Для среднего брата, который учился лениво, брат Александр был и нянькой, и опекуном. Писал ему сочинения, а после, в Москве, и содержал его. Наступили Святки. Брат Сергей жил на бурсачной квартире в Богоявленском монастыре; нужно было платить за харчи. Старший брат, дотоптавший сапоги до совершенного износа подошв и подкладывавший бумагу под ступню, чтобы не ступать прямо на снег, принес последние деньжонки, полученные с урока, чтобы внести за брата следовавшие харчевые деньги. После тот же Александр пристраивал Сергея к урокам и, между прочим, в дом Н.Ф. Островского. Знаменитый драматург, а с ним и теперешний министр государственных имуществ, хотя краем ушка, но почерпнули, вероятно, что-нибудь от брата Сергея.
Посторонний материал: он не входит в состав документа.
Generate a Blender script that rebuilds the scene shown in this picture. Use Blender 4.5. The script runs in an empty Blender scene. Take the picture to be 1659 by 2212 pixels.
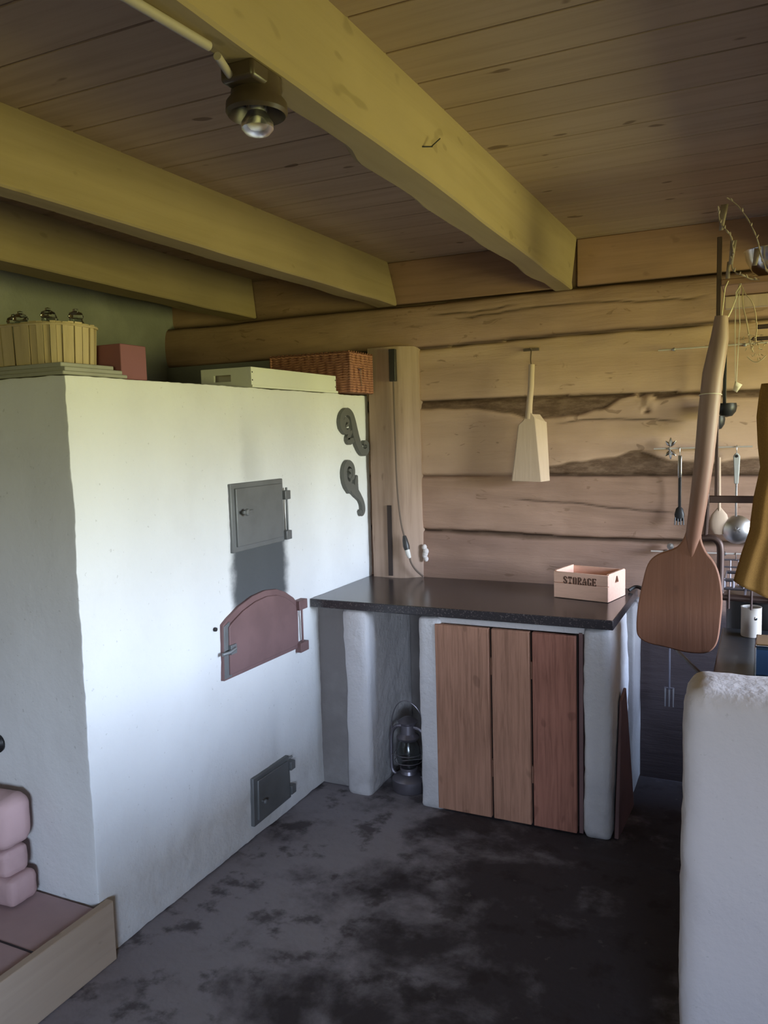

Попал в село брат Сергей. А конец своей учебной жизни он проводил в приятном и приличном обществе; знаком был, между прочим, с артистами театров и с артистами-музыкантами. Он нравился женщинам; рассказывали о его похождениях с крылошанками в Новодевичьем монастыре, когда он временно жил у брата. Не могла веселою после того показаться однообразная жизнь сельского попа. Знакомство с помещиком несколько отводило душу. Но заскучал брат и захандрил. Начал читать лечебники и открыл у себя чахотку. По чьему совету, неизвестно, стал прибегать к кровопусканиям. Тяжело бывало смотреть на него, когда сидит он молчаливый и время от времени потрогивает пульс; то смотрит на края ладоней, нет ли подозрительной красноты, то отхаркнет и растирает мокроту, нет ли туберкулезных шариков. Заняла его на время постройка дома, который был им воздвигнут на месте старого отцовского. Со страстью предался он зодчеству; каждая безделица была обдумана, каждый вершок промерен. И дом был выстроен изящный, удобный, для села даже великолепный. Но накануне того самого дня, когда бы в него перейти, сгорел. И всякого сразило бы это, а брат совсем растерялся и захандрил до размеров трагикомических. Он уверил себя в предстоящей близкой смерти, перестал есть и пить, истощал; голос ослаб.